Das oft als Echter’sches Leitmotiv zitierte Streben nach einem einheitlichen Staat sei wohl eher ein theoretisches Konstrukt. „Wir haben zwar Quellen darüber, wie die Normen gesetzt wurden, aber wenig Nachweise, wie die Umsetzung vor Ort in der Fläche aussah.“ Deswegen finde sich in seinem Buch nichts über einen vermeintlichen Echter-Absolutismus, betont Meier. „Was aber unstrittig ist: Echter war sehr gewieft in Verwaltungsfragen.“ So habe er die Finanzen des ihm direkt unterstellten, mit umfangreichen Mitteln ausgestatteten Juliusspitals in Würzburg wiederholt dazu genutzt, ohne Mitsprache des Domkapitels finanziell klammen Pfarreien zum Beispiel bei der Kirchenrenovierung unter die Arme zu greifen. „Deswegen finden sich im ganzen Bistum noch an vielen Kirchen Tafeln, die an die großzügige Unterstützung durch den Fürstbischof erinnern.“
Wenig bekannt sei der Allgemeinheit auch, dass Echter, wo er es für notwendig hielt, gerne mal militärisch die Muskeln spielen ließ. Im Streit mit Wertheim, wer im Kloster Bronnbach das Sagen hatte, schickte der Graf von Wertheim einmal 20 Musketiere in das nahe Kloster, um seinen Anspruch zu untermauern. „Echter reagierte, indem er 2.000 Mann aus Würzburg schickte. Dann war der Konflikt schnell geklärt.“ Umgekehrt hätten dafür die lutherischen Ansbacher nach Belieben Truppen im Steigerwald postiert, wohl wissend, dass Würzburg ihrer Überzahl nichts entgegensetzen konnte.

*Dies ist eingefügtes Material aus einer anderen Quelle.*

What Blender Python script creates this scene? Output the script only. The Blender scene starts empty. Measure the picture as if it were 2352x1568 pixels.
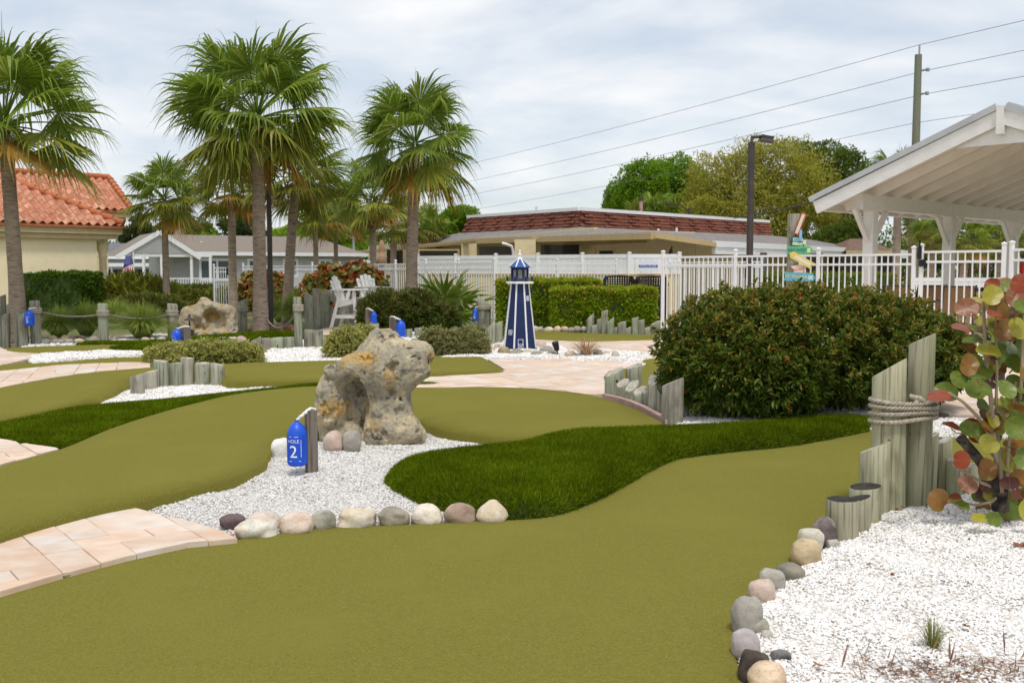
import bpy, bmesh, math, random
import numpy as np
from mathutils import Vector, Matrix, Euler, geometry
random.seed(7); RNG = np.random.default_rng(11)
SC = bpy.context.scene; COL = SC.collection
PI = math.pi; rad = math.radians
# ------------------------------------------------------------------ camera
F = 2287.0; HZ = 620.0; CAMH = 1.5            # focal length and horizon in units of a 2352 x 1568 frame
PITCH = math.atan((784 - HZ) / F)
cd = bpy.data.cameras.new('camera'); cam = bpy.data.objects.new('camera', cd); COL.objects.link(cam)
cd.sensor_width = 36; cd.lens = 36 * F / 2352; cd.clip_end = 3000; cd.clip_start = 0.05
cam.location = (0, 0, CAMH); cam.rotation_euler = (PI / 2 - PITCH, 0, 0)
cd.dof.use_dof = True; cd.dof.focus_distance = 7.8; cd.dof.aperture_fstop = 5.0
SC.camera = cam
# ------------------------------------------------------------------ sky, sun, exposure
SUN_EL, SUN_AZ = rad(66), rad(168)            # azimuth clockwise from +Y
w = bpy.data.worlds.new('World'); SC.world = w; w.use_nodes = True
nt = w.node_tree; nt.nodes.clear()
def wn(t, **k):
    n = nt.nodes.new(t)
    for a, b in k.items(): setattr(n, a, b)
    return n
sky = wn('ShaderNodeTexSky', sky_type='NISHITA', sun_disc=False, sun_elevation=SUN_EL, sun_rotation=SUN_AZ, altitude=0, air_density=1.0, dust_density=1.6, ozone_density=1.2)
tc = wn('ShaderNodeTexCoord'); sep = wn('ShaderNodeSeparateXYZ'); nt.links.new(tc.outputs['Generated'], sep.inputs[0])
zz = wn('ShaderNodeMath', operation='MAXIMUM'); nt.links.new(sep.outputs[2], zz.inputs[0]); zz.inputs[1].default_value = 0.0
za = wn('ShaderNodeMath', operation='ADD'); nt.links.new(zz.outputs[0], za.inputs[0]); za.inputs[1].default_value = 0.26
dx = wn('ShaderNodeMath', operation='DIVIDE'); nt.links.new(sep.outputs[0], dx.inputs[0]); nt.links.new(za.outputs[0], dx.inputs[1])
dy = wn('ShaderNodeMath', operation='DIVIDE'); nt.links.new(sep.outputs[1], dy.inputs[0]); nt.links.new(za.outputs[0], dy.inputs[1])
cmb = wn('ShaderNodeCombineXYZ'); nt.links.new(dx.outputs[0], cmb.inputs[0]); nt.links.new(dy.outputs[0], cmb.inputs[1])
n1 = wn('ShaderNodeTexNoise'); n1.inputs['Scale'].default_value = 1.15; n1.inputs['Detail'].default_value = 7; n1.inputs['Roughness'].default_value = 0.58; n1.inputs['Distortion'].default_value = 0.5
mp = wn('ShaderNodeMapping'); mp.inputs['Scale'].default_value = (1.25, 1.6, 1); mp.inputs['Location'].default_value = (3.1, 1.7, 0.4); mp.inputs['Rotation'].default_value = (0, 0, 0.35)
nt.links.new(cmb.outputs[0], mp.inputs[0]); nt.links.new(mp.outputs[0], n1.inputs['Vector'])
rp = wn('ShaderNodeValToRGB'); rp.color_ramp.elements[0].position = 0.36; rp.color_ramp.elements[1].position = 0.66
rp.color_ramp.elements[0].color = (0.55, 0.55, 0.55, 1); rp.color_ramp.elements[1].color = (0.97, 0.97, 0.97, 1)
nt.links.new(n1.outputs['Fac'], rp.inputs[0])
n2 = wn('ShaderNodeTexNoise'); n2.inputs['Scale'].default_value = 2.6; n2.inputs['Detail'].default_value = 5
nt.links.new(mp.outputs[0], n2.inputs['Vector'])
cr = wn('ShaderNodeValToRGB'); cr.color_ramp.elements[0].position = 0.35; cr.color_ramp.elements[1].position = 0.68
cr.color_ramp.elements[0].color = (0.61, 0.655, 0.71, 1); cr.color_ramp.elements[1].color = (0.79, 0.79, 0.79, 1)
nt.links.new(n2.outputs['Fac'], cr.inputs[0])
cs = wn('ShaderNodeVectorMath', operation='SCALE'); cs.inputs['Scale'].default_value = 9.2; nt.links.new(cr.outputs[0], cs.inputs[0])
mx = wn('ShaderNodeMixRGB'); nt.links.new(rp.outputs[0], mx.inputs[0]); nt.links.new(sky.outputs[0], mx.inputs[1]); nt.links.new(cs.outputs[0], mx.inputs[2])
bg = wn('ShaderNodeBackground'); bg.inputs['Strength'].default_value = 0.10; nt.links.new(mx.outputs[0], bg.inputs[0])
wo = wn('ShaderNodeOutputWorld'); nt.links.new(bg.outputs[0], wo.inputs[0])
sd = bpy.data.lights.new('sun', 'SUN'); sd.energy = 1.5; sd.angle = rad(10); sd.color = (1, 0.95, 0.88)
sun = bpy.data.objects.new('sun', sd); COL.objects.link(sun)
sv = Vector((math.sin(SUN_AZ) * math.cos(SUN_EL), math.cos(SUN_AZ) * math.cos(SUN_EL), math.sin(SUN_EL)))
sun.rotation_euler = sv.to_track_quat('Z', 'Y').to_euler(); sun.location = sv * 40
vs = SC.view_settings; vs.view_transform = 'Standard'; vs.look = 'None'; vs.exposure = 0.5; vs.gamma = 1.0; vs.use_curve_mapping = False
SC.cycles.max_bounces = 6; SC.cycles.transparent_max_bounces = 6; SC.cycles.use_denoising = True
# ------------------------------------------------------------------ helpers
def ray(px, py):
    x, y = px - 1176, 784 - py
    c, s = math.cos(PITCH), math.sin(PITCH)
    return Vector((x, F * c + y * s, y * c - F * s))
def G(px, py, z=0.0):                          # picture point -> point on the level z
    d = ray(px, py); t = (z - CAMH) / d.z
    return Vector((d.x * t, d.y * t, z))
def P(px, py, D):                              # picture point -> point at distance D
    d = ray(px, py); t = D / d.y
    return Vector((d.x * t, D, CAMH + d.z * t))
def pxm(D): return D / F                       # metres per picture unit at distance D
def S(r, g, b, k=1.0):
    f = lambda c: (c / 12.92 if c <= 0.04045 else ((c + 0.055) / 1.055) ** 2.4) * k
    return (f(r / 255), f(g / 255), f(b / 255), 1)
def ordinal(n):
    W = ['first','second','third','fourth','fifth','sixth','seventh','eighth','ninth','tenth','eleventh','twelfth','thirteenth','fourteenth','fifteenth','sixteenth','seventeenth','eighteenth','nineteenth','twentieth']
    return W[n]
def tag(o, label=None, cat=None, group=None, kind=None):
    if label: o['label'] = label
    if cat: o['category'] = cat
    if group: o['group'] = group
    if kind: o['kind'] = kind
    return o
def thing(name, label, cat, loc=(0, 0, 0), rz=0, group=None):
    o = bpy.data.objects.new(name, None); COL.objects.link(o); o.empty_display_size = 0.1
    o.location = loc; o.rotation_euler = (0, 0, rz)
    return tag(o, label, cat, group)
def ob(name, me, mats=None, parent=None, loc=(0, 0, 0), rot=(0, 0, 0), sc=(1, 1, 1)):
    if mats is not None and len(me.materials) == 0:
        for m in (mats if isinstance(mats, (list, tuple)) else [mats]): me.materials.append(m)
    o = bpy.data.objects.new(name, me); COL.objects.link(o)
    o.parent = parent; o.location = loc; o.rotation_euler = rot; o.scale = sc
    return o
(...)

Meinungsschutt in der Geschichtsschreibung
Viel Aufwand hat Meier nach eigener Auskunft darauf verwendet, beim Schreiben über Echter den „Meinungsschutt“ abzutragen, der sich, jeweils aufgrund konfessioneller Prägung, seit dem 19. Jahrhundert in der Geschichtsschreibung über Echter abgelagert hat. Die protestantische Sicht sei von Echter als dem Hexenbrenner und gnadenlosen Vertreiber der Andersgläubigen geprägt gewesen. Bei katholischen Historikern sei Echter im Gegenzug zum Bewahrer des katholischen Glaubens hochstilisiert worden. „Beides sind Verzerrungen. Und auch wenn Echter bei den Hexenprozessen meist auf juristisch korrekte Verfahren achtete, waren es eben aus unserer Sicht gewalttätige Zeiten mit gesetzlichen Strafen wie Handabhacken, Folter und der Todesstrafe.“
Echter sei zudem bemüht gewesen, die Beschlüsse des Konzils von Trient umzusetzen, auch wenn das eine Herausforderung war. „Von den Priestern im Bistum lebten nur die wenigsten zölibatär.“ Dabei habe Echter zwar einen gewissen Druck aufgebaut, aber nie Gewalt zur Durchsetzung der Vorgaben angewandt. Als Beispiel nennt Meier den Pfarrer von Wenkheim. Dieser habe in seiner Pfarrei ganz offiziell verheiratet mit seiner Frau gelebt und nach der neuen Lehre Gottesdienste gefeiert, aber zugleich im benachbarten Brunntal als katholischer Geistlicher gewirkt. „Das war, wie die Quellen zeigen, für die Menschen vor Ort kein Problem.“
Anders, als Meier zunächst gedacht habe, habe Echter, der aus dem niederen Adel stammte und durch die Wahl zum Bischof gesellschaftlich aufstieg, durchaus seine Position genutzt, um Verwandte auf Posten zu bringen. „Nachdem der chronisch unterfinanzierte Kaiser sich beim Würzburger Fürstbischof eine erkleckliche Summe Geld ausgeliehen hatte, bekamen beispielsweise Brüder Echters kaiserliche Privilegien verliehen.“
Robert Meier: „Julius Echter: 1545 - 1617“. 168 Seiten,14,90 Euro. Echter Verlag: Würzburg 2017. ISBN 978-3429039974.